Hiking Pierce and Eisenhower in February

Hiking Pierce and Eisenhower in February

Mt Pierce and Mt Eisenhower are two 4000 footers in the Southern Presidential Range which runs between Crawford Notch and Mt Washington. The route up to these two peaks follows the Crawford Path, which is the oldest continuously maintained hiking trail in the United States.

Getting to Pierce in winter is pretty easy because this section of trail is very heavily used, but hiking beyond it to Mt Eisenhower is more difficult because there’s a long above-treeline stretch before you reach the final ascent up “Ike’s” bald dome. While this is a fairly casual hike in warm weather, it’s not to be taken lightly in February, without proper winter gear, experience, and conditioning. In addition to the wind and frostbite danger, deep snowdrifts form in between the small trees (Krumholz) that delineate the path obscuring it completely. You don’t want to attempt this section without snowshoes or solo, because falling into a spruce trap (a void in the bushes covered by snow) can be fatal if you can’t get out under your own power. Of course, that doesn’t stop some idiots from trying both.

Karen snowshoeing up the Crawford Path to Mt Pierce
Karen snowshoeing up the Crawford Path to Mt Pierce

I was joined on this hike by my regular hiking partners Karen and Ken, who are also working on their White Mountain 4000 Grids. You couldn’t ask for two nicer, experienced, and sensible hiking partners, and we’ve had many adventures together. This would prove to be another one.

This was the first weekend after we got two feet of snow in the White Mountains, so trail breaking with snowshoes was on the menu for most summit attempts. The day started off cold at -11F at the trailhead, which caught me off guard. I was expecting a warmer start, but we were soon layering off as we climbed up the Crawford Path to Pierce, which climbs 3.1 miles to the short trail leading the summit cairn. This section of the Crawford Path is protected from the wind by trees, so we didn’t have to wear face protection or more windproof layers.

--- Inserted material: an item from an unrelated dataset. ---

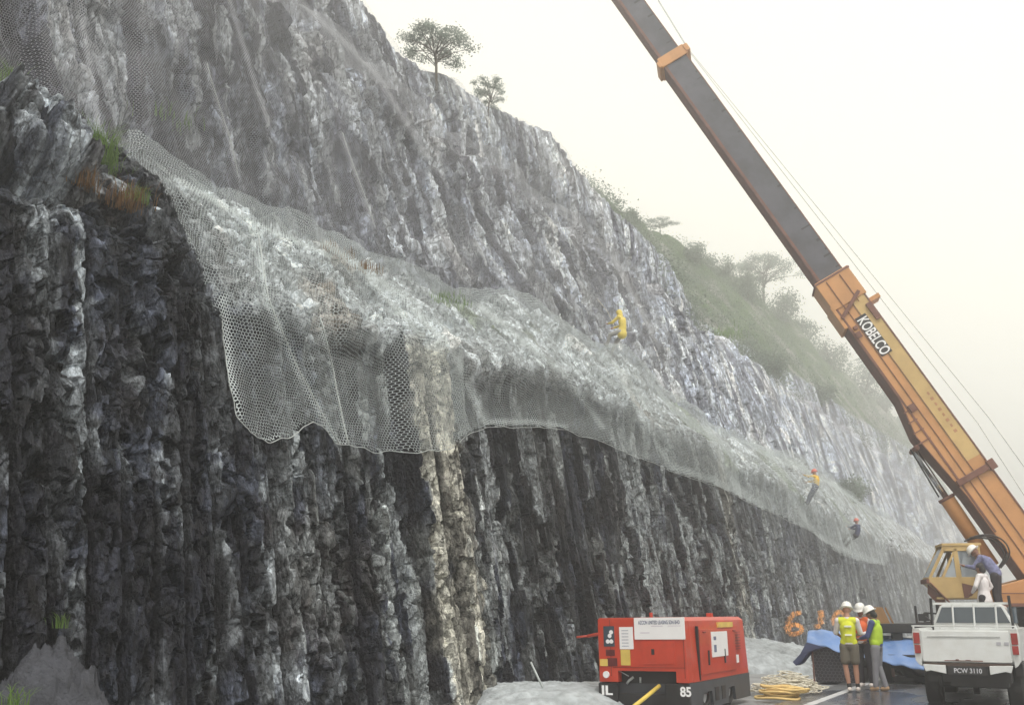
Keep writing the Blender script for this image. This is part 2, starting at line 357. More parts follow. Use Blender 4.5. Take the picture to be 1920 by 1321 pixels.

Descending Pierce and heading toward Eisenhower (middle)
Descending Pierce and heading toward Eisenhower (middle)

Pierce itself is more exposed to the wind, but there are some small trees around the summit cairn, where we gulped down some hot water and food, before setting off to climb Eisenhower. The sun was shining brightly, so I switched to my polarized sunglasses, put on my heavily insulated mountaineering gloves, and moved my balaclava to my front pack for easy access.

We immediately hit deep snowdrifts and wind slabs as tall as the dwarf trees that protect portions of the trail between Pierce and Eisenhower. The wind was from the Southeast, so these dwarf trees protected us from its full effect, but it was still cold and I put another insulating layer over the three I was already wearing.

Philip and Karen on the above-treeline section between Pierce and Eisenhower. Photo courtesy Ken Robichaud
Philip and Karen on the above-treeline section between Pierce and Eisenhower. Photo courtesy Ken Robichaud

As we made our way toward Eisenhower, the snow got deeper and deeper, until we were literally postholing in thigh-deep powder even though we were all wearing snowshoes. The trail became increasingly hard to follow as the drifts deepened and we were forced to “bushwhack” around sections that were completely buried and impassable. Out in the open now, Karen and I donned face protection because we were worried about frostbite. The winds were probably only 20 mph, but I was losing some sensation on my cheeks and knew I’d need a mask for the bald summit of Eisenhower.

Karen and Ken bundled up on the summit of Eisenhower
Karen and Ken bundled up on the summit of Eisenhower

When we reached the summit spur, named the Eisenhower Loop, we hit a brick wall, so to speak. We couldn’t get up the final slope because the powder at the base of the climb kept collapsing underneath us. We’d made it this far and I wasn’t going to give up so close to the summit. Then I had an idea.

Using my trekking poles, I pulled the snow down off the rocks at the base of the climb, so I could get a better purchase with my snowshoe cleats. Once I’d climbed those, it was a matter of zig-zagging up the slope on the south-facing wind slab, which had the consistency of styrofoam but provides good traction. Soon we were on the summit, admiring the view of Mt Washington just to the north.

Ken, Karen, and Philip - summit selfie. Photo courtesy of Ken Robichaud
Ken, Karen, and Philip – summit selfie. Photo courtesy of Ken Robichaud

The hike back out and down was quite fast because we’d done all the hard work on the way up. As Ken remarked when we got back to the trailhead, “It’s been a while since I had to break trail like that.” Yes, indeed. He fell asleep as soon as he got home.

Total distance: 9.2 miles w/3300′ of elevation gain.